菊次郎の夏/北野武

2007/7/14
この映画から、北野武は非常に「日本」を意識するようになったのではないかと思えた。それは、作品冒頭に出てくる浅草の下町的な描写、競輪やバイパスの駐車場などの郊外的描写、田舎の自然や夏祭りを描いた地方の描写に表れている。それらの場所は今の日本の典型的な三つの部分と言えるだろう。「母親さがし」という普遍的なテーマをこれらの風景の中で取り上げることで、かつての国際的な監督がそうであったように、今の日本を海外に知らせようという意識が見て取れる。
それに加えて、この作品では北野映画に特有な一つのテーマが、よりわかりやすい形で表れている。それは、社会のウラ側の人間が社会のオモテ側に関わることで起こる破綻、とでも言うべきものだ。主人公の少年や菊次郎、彼らを取り巻く人間は、社会のウラ側の人々であり、少年や菊次郎の母親はオモテ側の住民である。
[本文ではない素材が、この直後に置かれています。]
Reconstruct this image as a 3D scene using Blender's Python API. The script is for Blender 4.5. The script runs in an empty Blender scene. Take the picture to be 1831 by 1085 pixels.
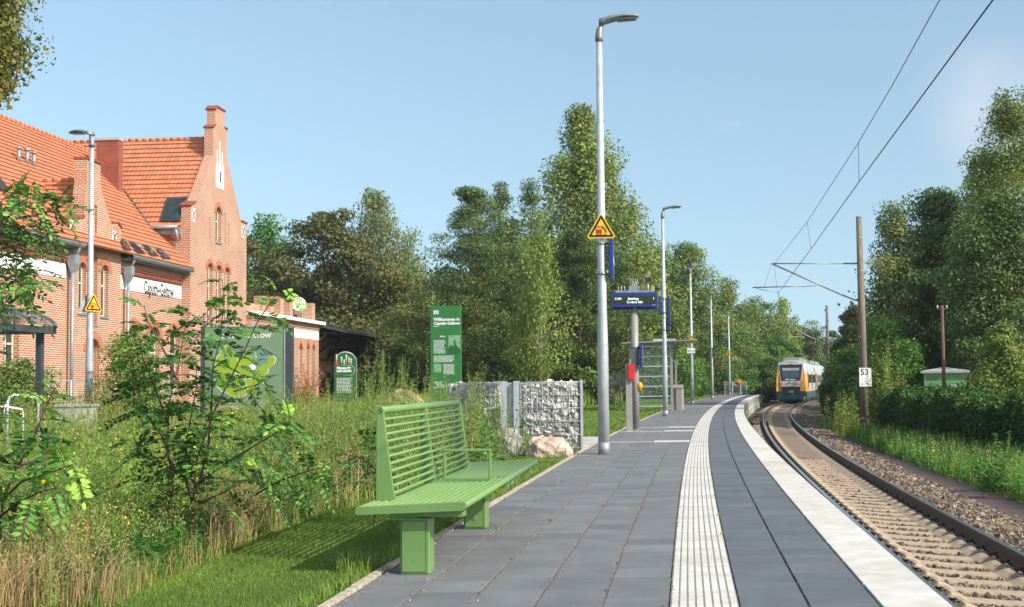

そして、少年が母親の現在の家族を見て呆然とする場面は、その破綻をもっともわかりやすい形で表わしたものであろう。少年や菊次郎たちの風変わりな衣装や行動は、社会のウラ側で生きることを運命付けられた人々の誇張されたシンボルのように見て取れた。そのように見れば、彼らの「遊び」や「ギャグ」にも、強いられた運命の中で生きていくしかない、彼らの悲しみを感じた。